= What to work on =
Where a line of the listing below includes the word "scene", reproduce that line.
[Begin Information supplied]
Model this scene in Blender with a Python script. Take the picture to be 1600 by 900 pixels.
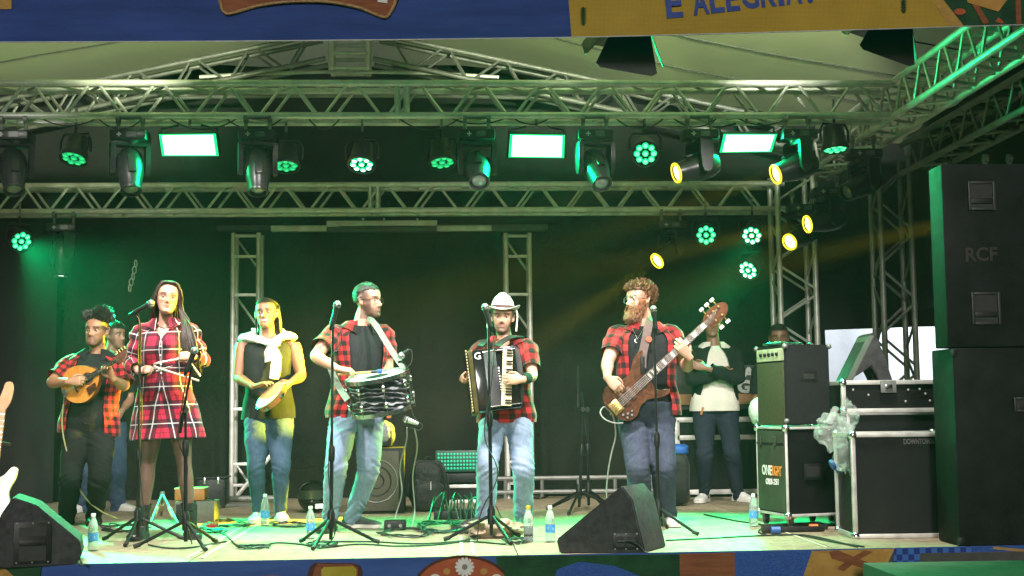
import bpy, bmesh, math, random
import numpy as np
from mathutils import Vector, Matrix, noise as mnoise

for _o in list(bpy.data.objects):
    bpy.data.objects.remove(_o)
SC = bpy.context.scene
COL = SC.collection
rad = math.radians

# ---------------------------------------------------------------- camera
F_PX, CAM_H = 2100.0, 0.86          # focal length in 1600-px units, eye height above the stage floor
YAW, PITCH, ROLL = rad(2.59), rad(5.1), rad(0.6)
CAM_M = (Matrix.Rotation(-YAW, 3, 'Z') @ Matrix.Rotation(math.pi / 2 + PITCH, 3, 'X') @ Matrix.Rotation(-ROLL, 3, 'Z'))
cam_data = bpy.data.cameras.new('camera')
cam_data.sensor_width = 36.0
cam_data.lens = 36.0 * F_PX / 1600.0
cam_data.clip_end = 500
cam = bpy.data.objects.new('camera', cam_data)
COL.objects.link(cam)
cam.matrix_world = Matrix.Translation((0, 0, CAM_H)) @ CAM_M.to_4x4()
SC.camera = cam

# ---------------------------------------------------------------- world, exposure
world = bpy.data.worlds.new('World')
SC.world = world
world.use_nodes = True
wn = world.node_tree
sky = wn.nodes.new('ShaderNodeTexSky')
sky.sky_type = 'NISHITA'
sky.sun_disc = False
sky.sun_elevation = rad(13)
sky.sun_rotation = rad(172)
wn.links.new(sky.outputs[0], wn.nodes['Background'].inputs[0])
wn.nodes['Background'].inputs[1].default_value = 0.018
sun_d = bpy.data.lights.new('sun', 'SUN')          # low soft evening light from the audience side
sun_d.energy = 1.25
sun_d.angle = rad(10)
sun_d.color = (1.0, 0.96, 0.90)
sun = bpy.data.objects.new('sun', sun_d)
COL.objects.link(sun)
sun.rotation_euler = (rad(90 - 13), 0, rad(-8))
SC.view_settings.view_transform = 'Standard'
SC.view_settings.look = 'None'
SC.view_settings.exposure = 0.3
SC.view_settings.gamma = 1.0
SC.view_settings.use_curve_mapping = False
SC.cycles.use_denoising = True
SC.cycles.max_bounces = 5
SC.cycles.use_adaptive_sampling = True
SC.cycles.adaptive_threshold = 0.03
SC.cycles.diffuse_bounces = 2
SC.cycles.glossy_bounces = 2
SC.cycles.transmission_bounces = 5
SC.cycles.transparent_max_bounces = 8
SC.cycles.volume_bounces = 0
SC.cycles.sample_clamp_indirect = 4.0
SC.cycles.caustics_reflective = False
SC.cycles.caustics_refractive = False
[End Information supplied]
= Full answer =
Model this scene in Blender with a Python script. Take the picture to be 1600 by 900 pixels.
SC = bpy.context.scene